I also have a mixed flock with roos in it, and some very large hens. There wasn't an option to buy various sizes of this when I bought it, so It is super small for large roos and large hens. I honestly don't think larger birds will be able to use it easily, if at all.

The other thing to note is that there is some assembly required on this before you install it. Honestly, the last thing you want after building an entire coop, is to have to put together an auto-door. This door is light weight plastic, and in my opinion will likely not last very long.

It has a light sensor and a timer.
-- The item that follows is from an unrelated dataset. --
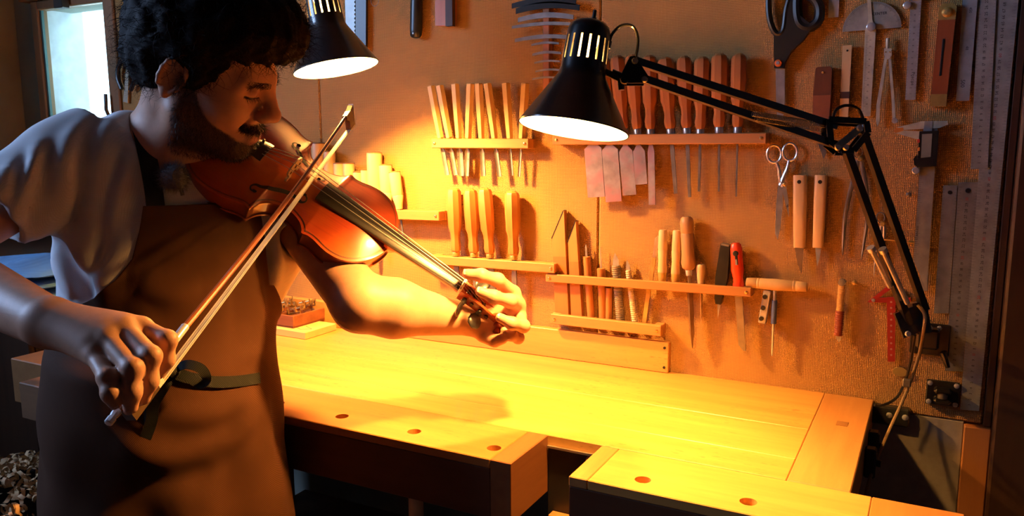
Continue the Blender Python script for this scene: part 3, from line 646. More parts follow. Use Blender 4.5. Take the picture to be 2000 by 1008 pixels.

I did not use the light sensor, as I was not convinced that the quality of the sensor was high enough to last a long time.

The positives are that it is battery operated and easy to program.

I have not used it in winter, but if you don't have it protected from the elements, and get a freezing rain/sleet type mix, I imagine you will have difficulty.

There is another battery operated automatic door I am seeing on amazon with some components made in Germany, and I will likely try that one.

Sad to say, though I think they have tried to design a good product and can get there, it still has a long way to go, and I would not recommend it to a friend at this point, particularly for install on the inside of the coop or for a flock with large birds.

Lastly, this item and others from them are taking a tremendously long time to ship. They are coming from China, which sadly is adding months to the delivery time of some items.
Thanks for the great info on this door! I’ve been trying to figure out the best door for my Ontario coop. You make a good point about the plastic …I wonder if it will age quickly because of exposure to extreme cold. What breeds would you consider too big for this door? Would a French copper Maran be too big?
 
Aug 10, 2020
193
186
108
Thanks for the great info on this door! I’ve been trying to figure out the best door for my Ontario coop. You make a good point about the plastic …I wonder if it will age quickly because of exposure to extreme cold. What breeds would you consider too big for this door? Would a French copper Maran be too big?
You're welcome! I have recently built a few smaller coops and started to try the run chicken auto doors. I was hesitant about using them with the light sensor (and any product with a light sensor), as these tend to go after a while. So I use the set time feature on that door just in case. I also install two auto doors on every coop I build. Just like you would want two or more doors in your own house in case of emergency, chickens need two auto doors as well, in case there is an issue with one and you don't catch in it time. It also helps to have two doors so the chickens don't all crowd to get out one door at once when it opens. I am using Run Chicken brand right now, primarily for ease of use and setup. I don't have a lot of free time and these doors have been perfect and a super quick install. I still frame them in (or add in framing if it's an existing coop) as it will help make your coop more secure from predators. They do open vertically like most doors. The opening is small and my large, tall lavender orpington roo fits right through it. I thought he would have an issue, but was completely fine with it.

As far as the omlet door, its a nice idea, and would probably work well if installed outside the coop. It is still sitting in my other coop, non functional, until I can find the time to pull off much of the sheathing and framing and either raise it up significantly or install the other door I mentioned above. I had installed it at a height that would work for a normal vertically opening door, thinking it would be the same, however, because of the horizontal opening, shavings and feathers easily get stuck in the track, causing issues. The vertical opening doors simply don't have that issue, so just really think about where you are placing it if you end up using that one.
Either would work for a french copper maran, though I do wish they would make all the door openings larger.